The problem:
Quote exactly the lines spanning from the top of the data below to the line that contains "return V(CAM) + d*((Y-CAM[1])/d.y)", including both.

Information shown:
^^^^^^^^^^^^^^^^
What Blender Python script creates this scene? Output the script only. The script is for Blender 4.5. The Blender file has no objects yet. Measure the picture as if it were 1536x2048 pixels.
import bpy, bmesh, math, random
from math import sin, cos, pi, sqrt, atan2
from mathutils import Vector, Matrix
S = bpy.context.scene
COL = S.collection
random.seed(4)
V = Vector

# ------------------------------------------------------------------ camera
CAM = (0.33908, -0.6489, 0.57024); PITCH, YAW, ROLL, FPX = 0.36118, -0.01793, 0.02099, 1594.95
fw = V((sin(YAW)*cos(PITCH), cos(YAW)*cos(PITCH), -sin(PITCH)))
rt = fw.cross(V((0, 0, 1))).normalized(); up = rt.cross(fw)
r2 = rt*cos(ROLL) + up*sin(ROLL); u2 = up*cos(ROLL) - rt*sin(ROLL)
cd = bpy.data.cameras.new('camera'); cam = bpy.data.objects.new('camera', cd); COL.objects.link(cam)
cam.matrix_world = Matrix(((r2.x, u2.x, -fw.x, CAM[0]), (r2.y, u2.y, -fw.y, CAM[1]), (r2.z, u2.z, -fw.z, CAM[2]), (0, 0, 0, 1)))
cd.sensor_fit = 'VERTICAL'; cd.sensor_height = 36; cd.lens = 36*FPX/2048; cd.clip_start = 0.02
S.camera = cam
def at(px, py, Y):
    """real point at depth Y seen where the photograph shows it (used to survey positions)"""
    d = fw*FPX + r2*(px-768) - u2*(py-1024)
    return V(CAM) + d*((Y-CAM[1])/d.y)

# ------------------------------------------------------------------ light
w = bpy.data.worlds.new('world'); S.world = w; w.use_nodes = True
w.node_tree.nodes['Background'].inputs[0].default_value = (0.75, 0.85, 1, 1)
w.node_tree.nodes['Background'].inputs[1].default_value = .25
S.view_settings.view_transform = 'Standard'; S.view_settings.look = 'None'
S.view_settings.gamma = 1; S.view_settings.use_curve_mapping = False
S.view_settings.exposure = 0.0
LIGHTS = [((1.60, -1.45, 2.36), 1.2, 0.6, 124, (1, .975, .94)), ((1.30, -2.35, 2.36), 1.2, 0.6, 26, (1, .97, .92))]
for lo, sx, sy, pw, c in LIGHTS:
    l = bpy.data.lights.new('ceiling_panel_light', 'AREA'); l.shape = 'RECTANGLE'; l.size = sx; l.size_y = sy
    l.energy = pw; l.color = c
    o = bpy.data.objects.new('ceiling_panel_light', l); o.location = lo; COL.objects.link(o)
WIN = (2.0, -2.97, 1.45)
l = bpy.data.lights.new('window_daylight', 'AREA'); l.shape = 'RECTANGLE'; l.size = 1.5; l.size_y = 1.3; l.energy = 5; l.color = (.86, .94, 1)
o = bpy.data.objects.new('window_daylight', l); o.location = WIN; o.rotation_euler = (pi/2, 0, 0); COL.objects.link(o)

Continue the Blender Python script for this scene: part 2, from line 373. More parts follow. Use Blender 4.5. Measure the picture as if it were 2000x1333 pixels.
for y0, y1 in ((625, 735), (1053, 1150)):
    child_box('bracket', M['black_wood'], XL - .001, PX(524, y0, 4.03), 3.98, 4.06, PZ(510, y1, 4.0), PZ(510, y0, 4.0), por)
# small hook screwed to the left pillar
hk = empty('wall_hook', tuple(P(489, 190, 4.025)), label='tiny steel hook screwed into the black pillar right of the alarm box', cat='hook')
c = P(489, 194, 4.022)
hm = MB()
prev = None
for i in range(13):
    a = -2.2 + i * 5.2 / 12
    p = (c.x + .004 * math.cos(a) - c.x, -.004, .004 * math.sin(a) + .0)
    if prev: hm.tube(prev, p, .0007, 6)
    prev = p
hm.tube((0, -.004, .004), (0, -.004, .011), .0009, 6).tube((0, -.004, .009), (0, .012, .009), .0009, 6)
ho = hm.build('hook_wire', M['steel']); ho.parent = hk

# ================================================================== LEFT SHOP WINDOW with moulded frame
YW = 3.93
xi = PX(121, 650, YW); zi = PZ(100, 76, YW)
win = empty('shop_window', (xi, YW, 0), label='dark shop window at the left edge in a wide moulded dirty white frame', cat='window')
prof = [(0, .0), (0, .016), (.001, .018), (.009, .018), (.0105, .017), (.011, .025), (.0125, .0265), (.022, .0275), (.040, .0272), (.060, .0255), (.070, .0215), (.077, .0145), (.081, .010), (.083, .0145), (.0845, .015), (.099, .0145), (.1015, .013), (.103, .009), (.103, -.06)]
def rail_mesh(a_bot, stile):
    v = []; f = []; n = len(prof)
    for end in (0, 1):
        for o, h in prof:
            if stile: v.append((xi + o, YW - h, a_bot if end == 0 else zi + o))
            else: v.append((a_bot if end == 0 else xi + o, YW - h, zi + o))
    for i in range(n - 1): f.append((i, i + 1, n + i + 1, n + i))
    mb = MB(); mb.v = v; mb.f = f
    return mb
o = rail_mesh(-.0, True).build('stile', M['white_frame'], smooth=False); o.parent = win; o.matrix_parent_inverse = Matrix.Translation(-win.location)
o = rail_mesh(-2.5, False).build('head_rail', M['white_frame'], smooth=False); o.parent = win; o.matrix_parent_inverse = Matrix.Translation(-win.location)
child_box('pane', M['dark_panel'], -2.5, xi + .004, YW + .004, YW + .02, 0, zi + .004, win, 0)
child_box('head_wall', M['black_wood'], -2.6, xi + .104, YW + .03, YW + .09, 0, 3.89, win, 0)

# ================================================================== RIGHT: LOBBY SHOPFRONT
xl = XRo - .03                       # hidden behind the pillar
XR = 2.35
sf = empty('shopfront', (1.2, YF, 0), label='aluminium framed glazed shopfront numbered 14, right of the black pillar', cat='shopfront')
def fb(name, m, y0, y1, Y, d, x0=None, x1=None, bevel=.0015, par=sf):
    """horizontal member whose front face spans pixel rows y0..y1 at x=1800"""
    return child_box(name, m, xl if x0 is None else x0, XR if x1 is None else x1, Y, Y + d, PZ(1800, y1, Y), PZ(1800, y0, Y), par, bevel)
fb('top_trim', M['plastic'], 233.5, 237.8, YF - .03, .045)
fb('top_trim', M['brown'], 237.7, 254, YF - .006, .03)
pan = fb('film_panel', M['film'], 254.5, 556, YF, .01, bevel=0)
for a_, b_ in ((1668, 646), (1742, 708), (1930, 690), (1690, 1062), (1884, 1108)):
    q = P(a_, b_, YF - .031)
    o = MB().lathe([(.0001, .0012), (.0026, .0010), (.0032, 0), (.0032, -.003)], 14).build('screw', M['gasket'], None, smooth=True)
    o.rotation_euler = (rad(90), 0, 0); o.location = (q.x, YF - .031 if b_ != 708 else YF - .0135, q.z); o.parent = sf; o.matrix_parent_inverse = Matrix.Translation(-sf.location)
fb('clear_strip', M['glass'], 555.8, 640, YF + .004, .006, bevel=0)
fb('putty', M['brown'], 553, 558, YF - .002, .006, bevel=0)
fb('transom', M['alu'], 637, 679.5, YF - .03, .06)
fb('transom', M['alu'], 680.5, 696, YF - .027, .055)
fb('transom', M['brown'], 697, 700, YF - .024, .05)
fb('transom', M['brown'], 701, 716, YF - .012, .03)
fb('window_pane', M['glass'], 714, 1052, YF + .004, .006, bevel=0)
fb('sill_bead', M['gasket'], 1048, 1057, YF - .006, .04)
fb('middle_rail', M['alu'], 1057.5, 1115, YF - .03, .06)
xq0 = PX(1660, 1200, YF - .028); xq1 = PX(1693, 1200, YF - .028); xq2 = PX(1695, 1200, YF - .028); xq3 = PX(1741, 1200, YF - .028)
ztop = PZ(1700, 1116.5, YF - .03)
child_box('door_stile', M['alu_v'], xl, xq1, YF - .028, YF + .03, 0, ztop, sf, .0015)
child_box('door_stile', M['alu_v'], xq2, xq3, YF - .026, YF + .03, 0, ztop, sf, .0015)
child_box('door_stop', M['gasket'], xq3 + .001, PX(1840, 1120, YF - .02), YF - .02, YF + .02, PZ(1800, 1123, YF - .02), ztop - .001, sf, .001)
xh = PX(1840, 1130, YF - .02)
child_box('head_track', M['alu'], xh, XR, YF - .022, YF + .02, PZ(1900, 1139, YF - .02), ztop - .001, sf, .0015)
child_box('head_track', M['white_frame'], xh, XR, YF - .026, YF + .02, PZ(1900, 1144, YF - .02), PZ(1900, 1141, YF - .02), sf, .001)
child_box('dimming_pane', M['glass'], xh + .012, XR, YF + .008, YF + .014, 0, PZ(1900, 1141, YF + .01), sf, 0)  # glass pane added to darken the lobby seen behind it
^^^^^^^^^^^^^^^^
Response to the task:
What Blender Python script creates this scene? Output the script only. The script is for Blender 4.5. The Blender file has no objects yet. Measure the picture as if it were 1536x2048 pixels.
import bpy, bmesh, math, random
from math import sin, cos, pi, sqrt, atan2
from mathutils import Vector, Matrix
S = bpy.context.scene
COL = S.collection
random.seed(4)
V = Vector

# ------------------------------------------------------------------ camera
CAM = (0.33908, -0.6489, 0.57024); PITCH, YAW, ROLL, FPX = 0.36118, -0.01793, 0.02099, 1594.95
fw = V((sin(YAW)*cos(PITCH), cos(YAW)*cos(PITCH), -sin(PITCH)))
rt = fw.cross(V((0, 0, 1))).normalized(); up = rt.cross(fw)
r2 = rt*cos(ROLL) + up*sin(ROLL); u2 = up*cos(ROLL) - rt*sin(ROLL)
cd = bpy.data.cameras.new('camera'); cam = bpy.data.objects.new('camera', cd); COL.objects.link(cam)
cam.matrix_world = Matrix(((r2.x, u2.x, -fw.x, CAM[0]), (r2.y, u2.y, -fw.y, CAM[1]), (r2.z, u2.z, -fw.z, CAM[2]), (0, 0, 0, 1)))
cd.sensor_fit = 'VERTICAL'; cd.sensor_height = 36; cd.lens = 36*FPX/2048; cd.clip_start = 0.02
S.camera = cam
def at(px, py, Y):
    """real point at depth Y seen where the photograph shows it (used to survey positions)"""
    d = fw*FPX + r2*(px-768) - u2*(py-1024)
    return V(CAM) + d*((Y-CAM[1])/d.y)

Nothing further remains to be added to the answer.